▶ [Task to complete]
Give the number of lines that include the word "picture", and nothing else.

(Items from a data source)
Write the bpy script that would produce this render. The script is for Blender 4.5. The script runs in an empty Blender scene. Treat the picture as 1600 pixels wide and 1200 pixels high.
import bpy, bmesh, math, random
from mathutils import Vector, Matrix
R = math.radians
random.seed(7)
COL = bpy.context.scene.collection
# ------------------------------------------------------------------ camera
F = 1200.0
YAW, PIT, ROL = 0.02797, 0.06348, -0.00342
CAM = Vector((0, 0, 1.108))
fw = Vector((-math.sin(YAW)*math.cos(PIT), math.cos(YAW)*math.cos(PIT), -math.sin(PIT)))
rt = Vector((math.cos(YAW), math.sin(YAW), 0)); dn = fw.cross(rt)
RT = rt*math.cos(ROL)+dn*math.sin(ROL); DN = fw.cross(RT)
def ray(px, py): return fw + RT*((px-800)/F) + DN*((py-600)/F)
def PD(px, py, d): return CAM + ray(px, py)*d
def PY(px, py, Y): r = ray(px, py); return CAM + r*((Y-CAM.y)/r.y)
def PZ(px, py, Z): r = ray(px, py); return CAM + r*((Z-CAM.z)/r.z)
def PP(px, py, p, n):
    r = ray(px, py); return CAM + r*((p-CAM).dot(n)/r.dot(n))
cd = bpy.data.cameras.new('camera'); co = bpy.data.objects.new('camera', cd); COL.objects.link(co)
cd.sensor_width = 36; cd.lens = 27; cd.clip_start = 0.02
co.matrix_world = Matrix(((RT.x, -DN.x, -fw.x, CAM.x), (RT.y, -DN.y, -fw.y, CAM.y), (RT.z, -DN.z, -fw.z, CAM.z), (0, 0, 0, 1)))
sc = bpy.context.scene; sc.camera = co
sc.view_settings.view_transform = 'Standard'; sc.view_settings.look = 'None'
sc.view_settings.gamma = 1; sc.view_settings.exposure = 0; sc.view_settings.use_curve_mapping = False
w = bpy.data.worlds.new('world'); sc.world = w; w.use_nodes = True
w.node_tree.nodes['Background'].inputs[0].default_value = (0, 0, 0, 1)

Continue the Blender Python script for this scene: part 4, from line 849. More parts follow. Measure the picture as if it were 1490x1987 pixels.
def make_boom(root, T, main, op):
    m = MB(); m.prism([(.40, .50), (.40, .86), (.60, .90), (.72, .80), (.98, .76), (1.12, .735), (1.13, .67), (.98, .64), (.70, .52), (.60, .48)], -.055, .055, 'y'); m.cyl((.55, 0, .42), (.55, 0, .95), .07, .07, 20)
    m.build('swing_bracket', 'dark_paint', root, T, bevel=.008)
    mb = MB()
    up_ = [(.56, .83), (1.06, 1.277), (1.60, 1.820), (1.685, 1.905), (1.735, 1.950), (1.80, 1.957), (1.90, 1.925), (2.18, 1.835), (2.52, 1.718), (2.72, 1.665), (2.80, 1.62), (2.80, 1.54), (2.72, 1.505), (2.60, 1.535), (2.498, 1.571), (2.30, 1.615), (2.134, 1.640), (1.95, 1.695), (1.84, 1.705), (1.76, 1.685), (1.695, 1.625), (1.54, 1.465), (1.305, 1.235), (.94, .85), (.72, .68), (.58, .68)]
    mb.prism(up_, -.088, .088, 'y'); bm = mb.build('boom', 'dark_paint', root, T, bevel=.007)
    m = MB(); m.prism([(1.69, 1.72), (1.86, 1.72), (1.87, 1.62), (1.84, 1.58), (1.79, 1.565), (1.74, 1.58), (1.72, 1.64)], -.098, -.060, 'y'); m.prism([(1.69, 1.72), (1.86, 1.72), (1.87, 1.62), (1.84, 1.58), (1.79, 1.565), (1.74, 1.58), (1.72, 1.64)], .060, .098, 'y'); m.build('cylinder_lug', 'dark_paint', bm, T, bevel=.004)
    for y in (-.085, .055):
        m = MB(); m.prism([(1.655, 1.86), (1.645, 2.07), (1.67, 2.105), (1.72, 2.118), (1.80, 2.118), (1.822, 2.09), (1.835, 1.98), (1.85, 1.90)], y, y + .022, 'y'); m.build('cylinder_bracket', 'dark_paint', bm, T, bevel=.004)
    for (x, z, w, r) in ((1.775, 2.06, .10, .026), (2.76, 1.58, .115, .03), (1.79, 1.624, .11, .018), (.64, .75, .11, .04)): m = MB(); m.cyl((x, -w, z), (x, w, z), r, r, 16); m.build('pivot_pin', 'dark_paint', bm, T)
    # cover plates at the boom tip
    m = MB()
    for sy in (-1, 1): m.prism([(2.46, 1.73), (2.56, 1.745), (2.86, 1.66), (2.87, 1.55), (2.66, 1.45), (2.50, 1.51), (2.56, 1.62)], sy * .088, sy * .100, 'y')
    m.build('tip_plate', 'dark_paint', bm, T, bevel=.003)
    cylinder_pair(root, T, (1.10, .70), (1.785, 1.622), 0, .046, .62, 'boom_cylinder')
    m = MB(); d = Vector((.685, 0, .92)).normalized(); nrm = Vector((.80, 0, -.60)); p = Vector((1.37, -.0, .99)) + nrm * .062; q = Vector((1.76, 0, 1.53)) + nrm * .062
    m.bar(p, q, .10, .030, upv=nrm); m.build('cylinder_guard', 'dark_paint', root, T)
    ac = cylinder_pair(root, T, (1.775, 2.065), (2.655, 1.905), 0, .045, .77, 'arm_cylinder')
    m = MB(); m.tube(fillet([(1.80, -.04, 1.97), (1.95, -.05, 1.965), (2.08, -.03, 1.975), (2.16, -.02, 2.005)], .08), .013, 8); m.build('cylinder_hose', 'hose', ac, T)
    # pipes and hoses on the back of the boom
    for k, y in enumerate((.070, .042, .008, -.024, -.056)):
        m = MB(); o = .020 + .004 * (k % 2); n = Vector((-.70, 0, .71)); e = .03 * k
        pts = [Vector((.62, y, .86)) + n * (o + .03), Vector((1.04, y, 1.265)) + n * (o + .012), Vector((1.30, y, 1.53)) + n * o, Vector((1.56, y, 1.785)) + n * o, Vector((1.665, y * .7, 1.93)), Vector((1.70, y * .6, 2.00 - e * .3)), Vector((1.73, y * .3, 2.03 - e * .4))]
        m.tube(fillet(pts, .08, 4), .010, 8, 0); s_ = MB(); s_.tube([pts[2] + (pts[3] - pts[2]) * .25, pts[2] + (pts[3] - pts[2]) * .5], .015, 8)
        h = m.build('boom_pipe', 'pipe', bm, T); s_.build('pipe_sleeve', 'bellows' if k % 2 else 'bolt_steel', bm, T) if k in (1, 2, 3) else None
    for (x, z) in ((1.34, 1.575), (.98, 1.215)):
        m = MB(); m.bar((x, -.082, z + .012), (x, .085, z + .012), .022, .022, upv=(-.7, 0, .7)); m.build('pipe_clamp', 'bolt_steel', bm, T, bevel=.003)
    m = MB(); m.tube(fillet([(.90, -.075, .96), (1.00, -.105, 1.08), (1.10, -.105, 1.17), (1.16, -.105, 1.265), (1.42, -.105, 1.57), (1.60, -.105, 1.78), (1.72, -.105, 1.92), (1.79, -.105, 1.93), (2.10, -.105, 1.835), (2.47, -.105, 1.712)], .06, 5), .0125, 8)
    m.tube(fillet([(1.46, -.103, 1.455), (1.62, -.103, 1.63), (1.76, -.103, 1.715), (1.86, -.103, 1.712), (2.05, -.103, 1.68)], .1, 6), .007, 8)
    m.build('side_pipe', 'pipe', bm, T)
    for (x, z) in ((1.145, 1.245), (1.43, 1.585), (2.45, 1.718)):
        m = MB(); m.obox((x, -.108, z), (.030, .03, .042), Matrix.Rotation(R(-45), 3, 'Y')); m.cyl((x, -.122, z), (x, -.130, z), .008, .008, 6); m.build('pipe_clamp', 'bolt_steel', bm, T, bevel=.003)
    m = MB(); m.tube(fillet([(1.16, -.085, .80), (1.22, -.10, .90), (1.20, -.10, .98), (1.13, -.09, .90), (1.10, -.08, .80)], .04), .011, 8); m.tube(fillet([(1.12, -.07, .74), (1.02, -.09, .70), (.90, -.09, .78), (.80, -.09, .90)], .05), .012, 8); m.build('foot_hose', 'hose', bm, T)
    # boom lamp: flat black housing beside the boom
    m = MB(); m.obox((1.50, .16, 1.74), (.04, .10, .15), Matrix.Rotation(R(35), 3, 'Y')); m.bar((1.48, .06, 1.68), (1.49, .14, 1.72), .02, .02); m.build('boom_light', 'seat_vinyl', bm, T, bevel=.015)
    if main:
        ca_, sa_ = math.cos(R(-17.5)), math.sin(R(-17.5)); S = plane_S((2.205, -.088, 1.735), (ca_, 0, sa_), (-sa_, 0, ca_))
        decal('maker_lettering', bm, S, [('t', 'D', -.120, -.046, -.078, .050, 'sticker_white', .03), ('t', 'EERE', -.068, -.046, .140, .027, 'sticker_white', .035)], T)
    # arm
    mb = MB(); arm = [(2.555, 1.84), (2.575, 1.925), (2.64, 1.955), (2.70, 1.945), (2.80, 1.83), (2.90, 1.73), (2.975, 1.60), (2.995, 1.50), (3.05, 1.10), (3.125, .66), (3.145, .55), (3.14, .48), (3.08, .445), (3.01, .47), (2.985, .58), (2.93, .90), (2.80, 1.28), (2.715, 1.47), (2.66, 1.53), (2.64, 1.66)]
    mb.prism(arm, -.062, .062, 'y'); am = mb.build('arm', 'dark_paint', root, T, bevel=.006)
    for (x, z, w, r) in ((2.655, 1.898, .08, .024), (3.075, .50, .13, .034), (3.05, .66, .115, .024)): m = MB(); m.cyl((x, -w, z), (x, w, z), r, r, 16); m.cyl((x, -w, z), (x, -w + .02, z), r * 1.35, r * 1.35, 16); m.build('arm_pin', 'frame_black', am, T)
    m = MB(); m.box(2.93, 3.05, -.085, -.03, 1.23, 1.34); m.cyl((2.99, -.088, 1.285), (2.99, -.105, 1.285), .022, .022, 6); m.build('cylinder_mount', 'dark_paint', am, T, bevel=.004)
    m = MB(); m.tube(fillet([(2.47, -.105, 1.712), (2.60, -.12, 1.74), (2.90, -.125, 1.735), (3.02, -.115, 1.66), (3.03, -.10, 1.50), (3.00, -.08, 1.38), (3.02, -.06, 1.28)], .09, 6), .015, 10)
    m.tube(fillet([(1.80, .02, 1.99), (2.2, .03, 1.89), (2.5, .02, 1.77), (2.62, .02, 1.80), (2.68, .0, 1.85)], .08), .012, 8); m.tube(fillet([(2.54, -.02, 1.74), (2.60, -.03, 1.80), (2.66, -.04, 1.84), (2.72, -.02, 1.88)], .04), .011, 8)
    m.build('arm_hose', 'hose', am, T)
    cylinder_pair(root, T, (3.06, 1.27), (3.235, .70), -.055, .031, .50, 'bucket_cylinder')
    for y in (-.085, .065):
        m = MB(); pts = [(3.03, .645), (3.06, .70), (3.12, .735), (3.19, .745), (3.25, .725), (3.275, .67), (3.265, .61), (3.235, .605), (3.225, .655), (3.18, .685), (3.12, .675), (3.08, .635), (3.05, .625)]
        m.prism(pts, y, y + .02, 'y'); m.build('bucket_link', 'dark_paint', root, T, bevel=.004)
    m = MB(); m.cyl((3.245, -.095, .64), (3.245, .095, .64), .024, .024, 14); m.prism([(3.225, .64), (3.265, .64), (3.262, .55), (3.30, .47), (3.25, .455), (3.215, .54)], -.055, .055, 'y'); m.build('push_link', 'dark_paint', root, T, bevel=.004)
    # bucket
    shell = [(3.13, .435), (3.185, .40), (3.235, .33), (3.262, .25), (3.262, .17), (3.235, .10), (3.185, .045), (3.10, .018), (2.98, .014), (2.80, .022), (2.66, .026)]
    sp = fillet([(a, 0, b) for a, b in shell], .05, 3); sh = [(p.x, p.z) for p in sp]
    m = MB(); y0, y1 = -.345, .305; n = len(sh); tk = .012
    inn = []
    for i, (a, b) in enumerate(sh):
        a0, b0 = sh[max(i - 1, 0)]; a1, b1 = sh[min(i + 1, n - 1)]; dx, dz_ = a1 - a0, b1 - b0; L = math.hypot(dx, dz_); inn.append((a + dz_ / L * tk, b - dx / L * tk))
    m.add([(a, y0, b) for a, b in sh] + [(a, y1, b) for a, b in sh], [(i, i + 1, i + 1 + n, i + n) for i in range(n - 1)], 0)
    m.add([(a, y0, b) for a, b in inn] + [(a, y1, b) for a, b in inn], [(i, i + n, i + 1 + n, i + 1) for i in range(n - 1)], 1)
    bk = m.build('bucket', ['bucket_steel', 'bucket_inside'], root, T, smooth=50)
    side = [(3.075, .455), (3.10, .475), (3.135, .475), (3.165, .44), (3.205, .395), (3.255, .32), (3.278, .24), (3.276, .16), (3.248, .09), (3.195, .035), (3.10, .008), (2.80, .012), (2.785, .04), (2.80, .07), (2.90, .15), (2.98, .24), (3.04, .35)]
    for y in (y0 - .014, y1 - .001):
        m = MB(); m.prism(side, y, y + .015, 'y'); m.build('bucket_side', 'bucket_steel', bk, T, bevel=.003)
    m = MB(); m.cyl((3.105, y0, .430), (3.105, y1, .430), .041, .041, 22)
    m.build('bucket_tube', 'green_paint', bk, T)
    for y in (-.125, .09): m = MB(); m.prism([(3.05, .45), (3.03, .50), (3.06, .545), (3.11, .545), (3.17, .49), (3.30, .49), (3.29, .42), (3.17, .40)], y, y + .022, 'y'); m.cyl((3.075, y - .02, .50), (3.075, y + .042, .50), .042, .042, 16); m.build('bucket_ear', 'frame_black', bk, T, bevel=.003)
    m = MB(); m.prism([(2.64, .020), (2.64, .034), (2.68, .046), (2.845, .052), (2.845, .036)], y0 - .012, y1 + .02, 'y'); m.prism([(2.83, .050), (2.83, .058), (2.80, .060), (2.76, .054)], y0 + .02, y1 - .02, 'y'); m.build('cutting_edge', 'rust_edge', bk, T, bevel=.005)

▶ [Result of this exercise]
2